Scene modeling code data
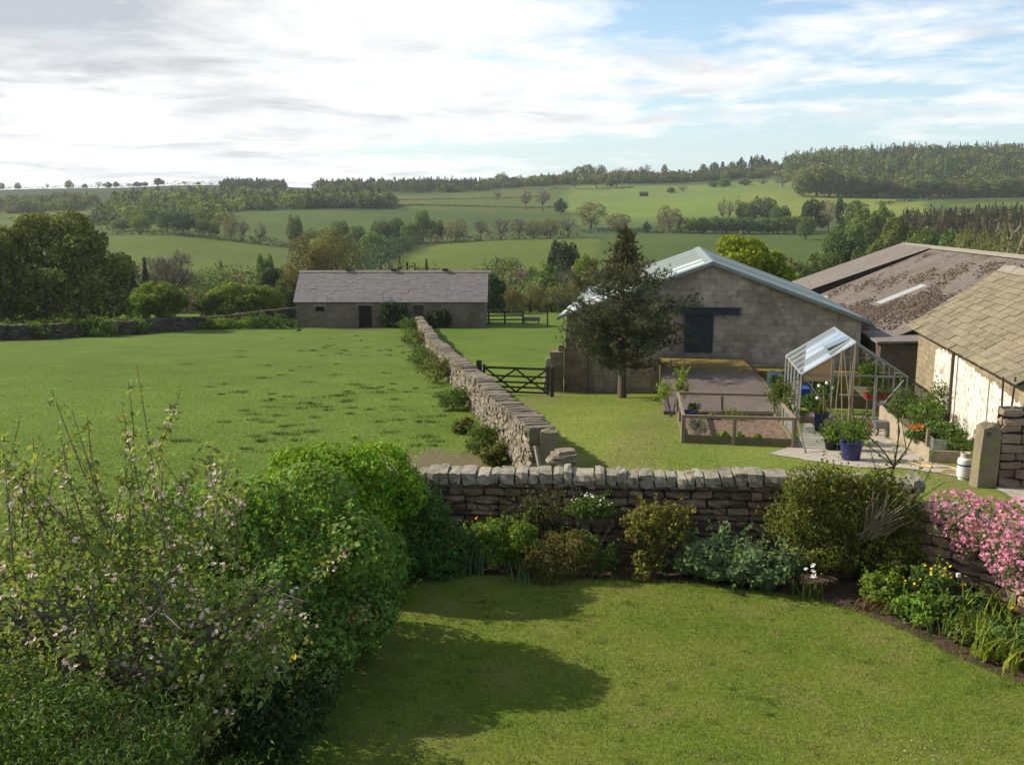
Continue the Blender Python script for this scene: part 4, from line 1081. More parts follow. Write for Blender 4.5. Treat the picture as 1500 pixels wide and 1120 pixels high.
bar(fr, (.12, .03, gE - .1), (.86, .03, g0 + .4), .03); bar(fr, (gW - .05, gL - .03, gE - .1), (gW - .7, gL - .03, g0 + .5), .03); bar(fr, (gW - .08, .04, gE - .1), (gW - .6, .04, g0 + .7), .03)
fr.build('frame', m_alu, root)
for d0 in range(5):
    a_, b_ = gL * d0 / 5 + .02, gL * (d0 + 1) / 5 - .02
    for t in (0, gW):
        mb = MB(); mb.quad(FG.p(t, a_, g0 + bw), FG.p(t, b_, g0 + bw), FG.p(t, b_, gE), FG.p(t, a_, gE)); mb.build('side_pane', m_pane, root)
        if not (t == 0 and d0 == 1):
            mb = MB(); mb.quad(FG.p(t, a_, gE + .005), FG.p(t, b_, gE + .005), FG.p(gW / 2, b_, gR + .005), FG.p(gW / 2, a_, gR + .005)); mb.build('roof_pane', m_roofpane, root)
        else:
            mb = MB(); mb.quad(FG.p(0, a_, gE + .005), FG.p(0, b_, gE + .005), FG.p(.9, b_, zr_(.9) + .005), FG.p(.9, a_, zr_(.9) + .005)); mb.build('roof_pane', m_roofpane, root)
            mb = MB(); q0, q1, q2, q3 = FG.p(.8, a_, zr_(.8) + .14), FG.p(.8, b_, zr_(.8) + .14), FG.p(gW / 2, b_, gR + .02), FG.p(gW / 2, a_, gR + .02)
            mb.prism([q0, q1, q2, q3], (0, 0, .02)); mb.build('roof_vent', m_roofpane, root)
for (t0, t1) in ((.04, .88), (2.12, gW - .03)):
    for d in ((0, gL) if t0 > 1 else (gL,)):
        mb = MB(); mb.add([FG.p(t0, d, g0 + bw), FG.p(t1, d, g0 + bw), FG.p(t1, d, zr_(t1) - .02), FG.p(t0, d, zr_(t0) - .02)], [(0, 1, 2, 3)]); mb.build('gable_pane', m_pane, root)
for d in (0, gL):
    mb = MB(); mb.add([FG.p(.92, d, gE), FG.p(2.08, d, gE), FG.p(2.08, d, zr_(2.08) - .02), FG.p(gW / 2, d, gR - .02), FG.p(.92, d, zr_(.92) - .02)], [(0, 1, 2, 3, 4)]); mb.build('gable_pane', m_pane, root)
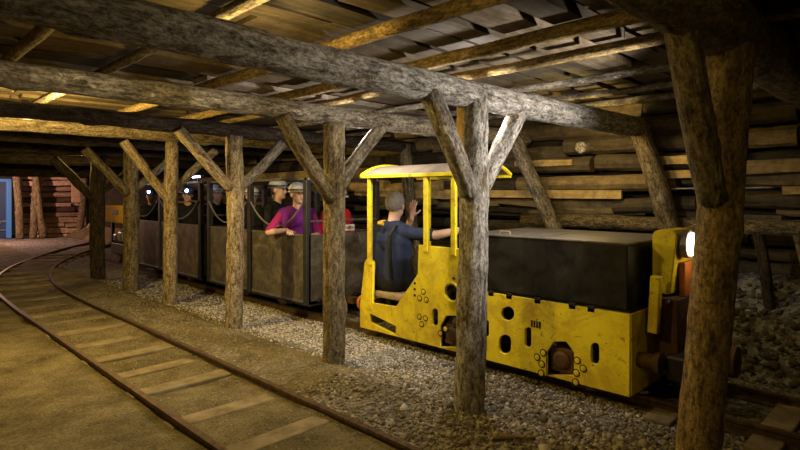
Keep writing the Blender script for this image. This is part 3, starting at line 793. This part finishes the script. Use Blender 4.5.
# ------------------------------------------------------------------ wagons
def make_wagon(WL):
    root = empty('passenger_wagon', (TX, 0, .09))
    h = -.09; x0, x1 = -.58, .58
    def P(name, bm, mat, par=root, smooth=False): return from_bm(name, bm, mat, par, None, smooth)
    bm = bmesh.new(); box(bm, (x0 + .02, 0, .20 + h), (x1 - .02, WL, .27 + h), .008); P('chassis', bm, M['steel_dark'])
    for (a, b) in ((.085, WL / 2 - .02), (WL / 2 + .13, WL - .085)):
        for xx in (x0, x1 - .02):
            bm = bmesh.new(); box(bm, (xx, a, .235 + h), (xx + .02, b, 1.06 + h), .006); pn = P('side_panel', bm, M['wagon'])
            bm = bmesh.new(); box(bm, (xx - .008, a, 1.035 + h), (xx + .028, b, 1.065 + h), .005); P('panel_trim', bm, M['steel_grey'], pn); bm = bmesh.new(); box(bm, (xx - .008, a, .235 + h), (xx + .028, b, .265 + h), .005); P('panel_trim', bm, M['steel_grey'], pn)
            if xx < 0:
                bm = bmesh.new(); s = xx - .045
                tube(bm, [(s + .03, a - .01, 1.44 + h), *[(s + .03, a + (b - a) * t, 1.44 + h - .30 * (1 - (2 * t - 1) ** 2) ** .9) for t in np.linspace(.06, .94, 15)], (s + .03, b + .01, 1.44 + h)], .011, 7)
                P('chain', bm, M['chain'])
    for yy in (0, WL - .02):
        bm = bmesh.new(); box(bm, (x0 + .02, yy, .22 + h), (x1 - .02, yy + .02, 1.06 + h), .005); P('end_panel', bm, M['wagon'])
        bm = bmesh.new(); tube(bm, [(x0 + .04, yy + .01, 1.22 + h), (x1 - .04, yy + .01, 1.22 + h)], .014, 8); P('end_rail', bm, M['steel_grey'])
    for yy in (.035, WL / 2 + .055, WL - .035):
        for xx in (x0 + .02, x1 - .02):
            bm = bmesh.new(); box(bm, (xx - .035, yy - .035, .22 + h), (xx + .035, yy + .035, 1.72 + h), .006); P('pole', bm, M['steel_dark'])
    for xx in (x0 + .02, x1 - .02):
        bm = bmesh.new(); box(bm, (xx - .02, -.02, 1.715 + h), (xx + .02, WL + .02, 1.745 + h), .005); P('top_rail', bm, M['steel_grey'])
    for yy in (.035, WL - .035):
        bm = bmesh.new(); box(bm, (x0, yy - .03, 1.70 + h), (x1, yy + .03, 1.745 + h), .005); P('top_rail', bm, M['steel_dark'])
    for yy in (.55, WL - .63):
        bm = bmesh.new(); box(bm, (x0 + .1, yy - .19, .66 + h), (x1 - .1, yy + .19, .71 + h), .01); b = P('bench', bm, M['bench'])
        bm = bmesh.new(); box(bm, (x0 + .2, yy - .1, .26 + h), (x0 + .26, yy + .1, .66 + h)); P('bench_leg', bm, M['steel_dark'], b); bm = bmesh.new(); box(bm, (x1 - .26, yy - .1, .26 + h), (x1 - .2, yy + .1, .66 + h)); P('bench_leg', bm, M['steel_dark'], b)
    for yy in (.82, WL - .82):
        for sg in (-1, 1):
            bm = bmesh.new(); lathe(bm, [(.03, -.05), (.13, -.045), (.135, -.03), (.07, -.025), (.07, .0), (.14, .005), (.14, .03), (.165, .035), (.165, .055), (.03, .055)], (0, 0, 0), 'x', 28)
            if sg > 0: bm.transform(Matrix.Scale(-1, 4, (1, 0, 0)))
            bm.transform(Matrix.Translation((sg * .36, yy, .14))); P('wheel', bm, M['rim'])
        bm = bmesh.new(); cyl(bm, (-.42, yy, .14), (.42, yy, .14), .025, 12); P('axle', bm, M['steel_dark'])
        for sg in (-1, 1):
            bm = bmesh.new(); box(bm, (sg * .45 - .03, yy - .08, .09), (sg * .45 + .03, yy + .08, .19), .01); P('axle_box', bm, M['steel_dark'])
    bm = bmesh.new(); box(bm, (-.06, -.22, .19 + h), (.06, 0, .27 + h), .01); P('drawbar', bm, M['rust'])
    return root
wagon = make_wagon(2.58); wagon.location.y = 5.41
tag(wagon, 'first passenger wagon behind the locomotive, carrying the person in purple', 'wagon', 'passenger wagons of the mine train')
w2 = make_wagon(3.1); w2.location.y = 8.22
tag(w2, 'second passenger wagon, in the middle of the train behind the lit posts', 'wagon', 'passenger wagons of the mine train')
# rear yellow vehicle at the tail of the train
rv = empty('yellow_rail_trolley', (TX, 11.75, .09)); tag(rv, 'small boxy yellow rail vehicle at the far tail of the train', 'rail vehicle')
def RP(name, bm, mat, par=rv): return from_bm(name, bm, mat, par)
bm = bmesh.new(); box(bm, (-.55, 0, .86), (.55, 1.1, 1.22), .02); RP('body', bm, plain('dull_yellow_paint', (.75, .42, .012), .85, 0, .08))
bm = bmesh.new(); box(bm, (-.56, .28, 1.04), (-.545, .62, 1.14), .003); RP('window', bm, M['black'])
bm = bmesh.new(); box(bm, (-.45, .05, .2), (.45, 1.05, .42), .01)
for yy in (.08, 1.02):
    for xx in (-.42, .42): box(bm, (xx - .03, yy - .03, .4), (xx + .03, yy + .03, .87))
RP('frame', bm, M['steel_dark'])
bm = bmesh.new()
for k in range(3): box(bm, (-.44, .15 + k * .3, .44), (-.2, .38 + k * .3, .62 + .06 * (k % 2)), .04)
RP('grey_load', bm, M['steel_grey'])
for yy in (.3, .8):
    for sg in (-1, 1):
        bm = bmesh.new(); lathe(bm, [(.03, -.05), (.16, -.04), (.16, .03), (.19, .035), (.19, .05), (.03, .05)], (sg * .36, yy, .165), 'x', 24); RP('wheel', bm, M['rim'])

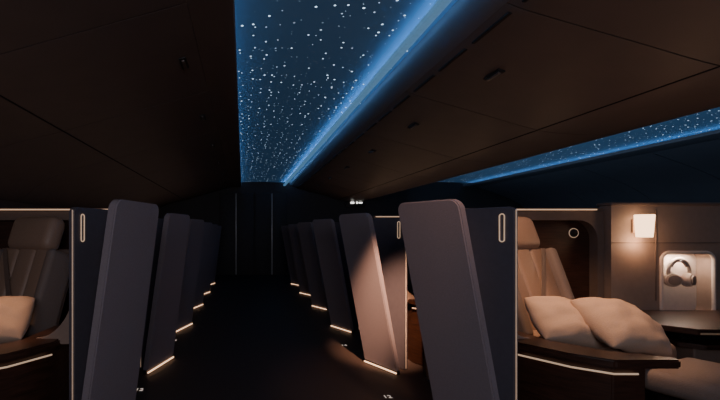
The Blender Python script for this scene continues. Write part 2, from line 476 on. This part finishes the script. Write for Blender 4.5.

▶ [Problem to work on]: Copy and report every line where the word "finishes" is present.

▶ [Written response]:
Keep writing the Blender script for this image. This is part 3, starting at line 793. This part finishes the script. Use Blender 4.5.
The Blender Python script for this scene continues. Write part 2, from line 476 on. This part finishes the script. Write for Blender 4.5.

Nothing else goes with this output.